» **Required work**: Please repeat only the stretch of records running from the first line through the line that contains "SC.camera = cam".
-- Begin --
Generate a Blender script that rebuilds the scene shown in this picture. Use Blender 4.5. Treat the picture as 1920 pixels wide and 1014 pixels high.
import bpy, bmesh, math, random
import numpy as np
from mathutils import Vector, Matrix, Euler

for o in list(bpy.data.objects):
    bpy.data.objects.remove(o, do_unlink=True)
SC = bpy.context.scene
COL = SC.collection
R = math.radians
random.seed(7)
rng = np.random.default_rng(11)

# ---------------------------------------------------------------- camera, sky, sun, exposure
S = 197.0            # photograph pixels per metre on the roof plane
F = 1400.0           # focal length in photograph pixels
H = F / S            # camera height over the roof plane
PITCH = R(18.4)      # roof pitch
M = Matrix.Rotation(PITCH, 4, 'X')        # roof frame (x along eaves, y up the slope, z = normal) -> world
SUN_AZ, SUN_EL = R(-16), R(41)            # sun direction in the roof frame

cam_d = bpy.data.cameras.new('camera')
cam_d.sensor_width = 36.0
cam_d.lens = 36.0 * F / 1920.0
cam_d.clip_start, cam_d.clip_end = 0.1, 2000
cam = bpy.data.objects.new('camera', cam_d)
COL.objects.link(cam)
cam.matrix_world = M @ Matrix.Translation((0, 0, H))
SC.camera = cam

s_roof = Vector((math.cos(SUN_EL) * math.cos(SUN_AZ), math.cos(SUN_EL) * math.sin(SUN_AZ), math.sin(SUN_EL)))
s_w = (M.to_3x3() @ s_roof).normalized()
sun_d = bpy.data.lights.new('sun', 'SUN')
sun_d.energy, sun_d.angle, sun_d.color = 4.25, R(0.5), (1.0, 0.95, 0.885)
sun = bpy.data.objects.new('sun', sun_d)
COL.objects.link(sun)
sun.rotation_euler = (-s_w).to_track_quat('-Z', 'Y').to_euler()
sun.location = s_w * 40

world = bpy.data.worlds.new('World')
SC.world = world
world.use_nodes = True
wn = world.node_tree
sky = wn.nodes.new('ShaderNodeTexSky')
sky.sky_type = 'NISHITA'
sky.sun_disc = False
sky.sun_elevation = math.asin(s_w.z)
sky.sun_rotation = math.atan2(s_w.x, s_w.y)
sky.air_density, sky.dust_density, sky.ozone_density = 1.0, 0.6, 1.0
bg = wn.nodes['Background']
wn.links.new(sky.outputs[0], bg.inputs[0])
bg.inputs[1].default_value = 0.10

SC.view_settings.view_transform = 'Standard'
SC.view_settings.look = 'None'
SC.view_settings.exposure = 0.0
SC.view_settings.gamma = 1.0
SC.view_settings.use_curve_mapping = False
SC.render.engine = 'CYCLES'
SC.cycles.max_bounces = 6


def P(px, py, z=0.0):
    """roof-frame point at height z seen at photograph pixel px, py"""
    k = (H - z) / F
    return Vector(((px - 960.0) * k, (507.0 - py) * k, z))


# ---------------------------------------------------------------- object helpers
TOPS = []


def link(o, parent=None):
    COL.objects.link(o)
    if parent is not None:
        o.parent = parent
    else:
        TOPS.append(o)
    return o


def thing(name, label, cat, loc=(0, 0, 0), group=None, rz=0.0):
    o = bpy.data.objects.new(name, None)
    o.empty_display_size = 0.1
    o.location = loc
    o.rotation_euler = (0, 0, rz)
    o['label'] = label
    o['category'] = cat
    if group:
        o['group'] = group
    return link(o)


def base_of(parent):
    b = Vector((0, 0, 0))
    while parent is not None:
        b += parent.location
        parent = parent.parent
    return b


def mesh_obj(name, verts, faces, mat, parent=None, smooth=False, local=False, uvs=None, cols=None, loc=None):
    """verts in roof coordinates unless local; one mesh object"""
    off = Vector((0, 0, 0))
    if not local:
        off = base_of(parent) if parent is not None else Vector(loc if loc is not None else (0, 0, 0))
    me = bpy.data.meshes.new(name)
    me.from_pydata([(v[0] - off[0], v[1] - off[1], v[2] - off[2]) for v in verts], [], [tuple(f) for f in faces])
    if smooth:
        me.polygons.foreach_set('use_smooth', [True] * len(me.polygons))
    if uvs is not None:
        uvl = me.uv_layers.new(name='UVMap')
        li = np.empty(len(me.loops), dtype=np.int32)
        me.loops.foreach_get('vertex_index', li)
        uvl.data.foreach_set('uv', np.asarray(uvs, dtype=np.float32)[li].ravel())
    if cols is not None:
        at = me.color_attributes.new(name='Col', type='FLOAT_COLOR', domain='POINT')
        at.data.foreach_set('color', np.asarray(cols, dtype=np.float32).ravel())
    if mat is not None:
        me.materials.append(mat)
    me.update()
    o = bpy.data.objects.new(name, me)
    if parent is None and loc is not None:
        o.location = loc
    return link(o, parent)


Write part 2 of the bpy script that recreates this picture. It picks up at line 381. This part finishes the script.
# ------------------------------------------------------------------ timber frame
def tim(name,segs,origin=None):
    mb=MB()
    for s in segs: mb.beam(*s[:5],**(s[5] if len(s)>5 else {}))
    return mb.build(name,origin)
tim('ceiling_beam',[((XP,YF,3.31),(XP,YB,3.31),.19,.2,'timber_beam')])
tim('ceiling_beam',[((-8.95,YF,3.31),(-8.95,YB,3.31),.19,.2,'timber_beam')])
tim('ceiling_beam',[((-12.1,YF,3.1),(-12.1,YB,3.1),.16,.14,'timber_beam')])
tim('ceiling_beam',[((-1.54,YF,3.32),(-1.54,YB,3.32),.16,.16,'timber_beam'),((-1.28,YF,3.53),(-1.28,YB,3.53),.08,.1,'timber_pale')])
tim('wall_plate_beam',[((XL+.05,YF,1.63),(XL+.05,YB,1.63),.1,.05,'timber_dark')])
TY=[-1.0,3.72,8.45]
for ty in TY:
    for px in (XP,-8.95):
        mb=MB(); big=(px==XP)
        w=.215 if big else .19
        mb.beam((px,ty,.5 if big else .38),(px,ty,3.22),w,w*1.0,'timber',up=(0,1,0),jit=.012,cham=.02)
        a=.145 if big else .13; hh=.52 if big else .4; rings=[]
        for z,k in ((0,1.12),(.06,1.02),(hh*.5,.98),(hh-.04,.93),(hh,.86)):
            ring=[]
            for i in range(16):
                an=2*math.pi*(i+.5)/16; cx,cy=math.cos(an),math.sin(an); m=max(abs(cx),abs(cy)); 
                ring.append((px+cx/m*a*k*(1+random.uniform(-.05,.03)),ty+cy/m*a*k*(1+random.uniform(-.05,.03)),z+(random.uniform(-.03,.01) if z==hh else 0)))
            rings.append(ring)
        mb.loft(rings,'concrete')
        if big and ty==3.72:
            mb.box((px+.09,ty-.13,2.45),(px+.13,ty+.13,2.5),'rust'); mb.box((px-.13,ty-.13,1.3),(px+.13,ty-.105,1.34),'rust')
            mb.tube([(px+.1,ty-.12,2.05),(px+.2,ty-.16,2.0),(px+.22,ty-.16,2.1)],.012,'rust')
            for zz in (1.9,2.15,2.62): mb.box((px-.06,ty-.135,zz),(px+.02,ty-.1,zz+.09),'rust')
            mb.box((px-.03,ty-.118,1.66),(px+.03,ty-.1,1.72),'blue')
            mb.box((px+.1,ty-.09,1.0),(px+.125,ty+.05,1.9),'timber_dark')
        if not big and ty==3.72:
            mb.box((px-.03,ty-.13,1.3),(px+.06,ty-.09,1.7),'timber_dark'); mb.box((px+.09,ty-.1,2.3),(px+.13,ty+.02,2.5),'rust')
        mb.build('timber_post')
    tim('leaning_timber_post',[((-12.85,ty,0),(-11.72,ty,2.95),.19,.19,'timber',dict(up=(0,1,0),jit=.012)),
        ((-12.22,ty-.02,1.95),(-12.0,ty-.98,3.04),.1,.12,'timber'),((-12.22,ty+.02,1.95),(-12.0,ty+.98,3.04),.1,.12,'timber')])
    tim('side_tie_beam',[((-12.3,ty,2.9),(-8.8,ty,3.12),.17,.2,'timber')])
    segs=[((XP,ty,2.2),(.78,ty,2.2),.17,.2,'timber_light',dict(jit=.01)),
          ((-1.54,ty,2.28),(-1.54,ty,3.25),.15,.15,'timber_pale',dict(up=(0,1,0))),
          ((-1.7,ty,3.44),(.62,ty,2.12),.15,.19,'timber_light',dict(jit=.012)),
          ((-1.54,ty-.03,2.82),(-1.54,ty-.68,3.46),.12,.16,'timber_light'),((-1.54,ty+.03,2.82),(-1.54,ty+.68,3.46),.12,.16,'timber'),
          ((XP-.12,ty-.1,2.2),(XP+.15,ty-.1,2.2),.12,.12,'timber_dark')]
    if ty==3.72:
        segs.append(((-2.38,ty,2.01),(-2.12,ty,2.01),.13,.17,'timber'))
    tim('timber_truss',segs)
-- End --
» **Exercise result**:
Generate a Blender script that rebuilds the scene shown in this picture. Use Blender 4.5. Treat the picture as 1920 pixels wide and 1014 pixels high.
import bpy, bmesh, math, random
import numpy as np
from mathutils import Vector, Matrix, Euler

for o in list(bpy.data.objects):
    bpy.data.objects.remove(o, do_unlink=True)
SC = bpy.context.scene
COL = SC.collection
R = math.radians
random.seed(7)
rng = np.random.default_rng(11)

# ---------------------------------------------------------------- camera, sky, sun, exposure
S = 197.0            # photograph pixels per metre on the roof plane
F = 1400.0           # focal length in photograph pixels
H = F / S            # camera height over the roof plane
PITCH = R(18.4)      # roof pitch
M = Matrix.Rotation(PITCH, 4, 'X')        # roof frame (x along eaves, y up the slope, z = normal) -> world
SUN_AZ, SUN_EL = R(-16), R(41)            # sun direction in the roof frame

cam_d = bpy.data.cameras.new('camera')
cam_d.sensor_width = 36.0
cam_d.lens = 36.0 * F / 1920.0
cam_d.clip_start, cam_d.clip_end = 0.1, 2000
cam = bpy.data.objects.new('camera', cam_d)
COL.objects.link(cam)
cam.matrix_world = M @ Matrix.Translation((0, 0, H))
SC.camera = cam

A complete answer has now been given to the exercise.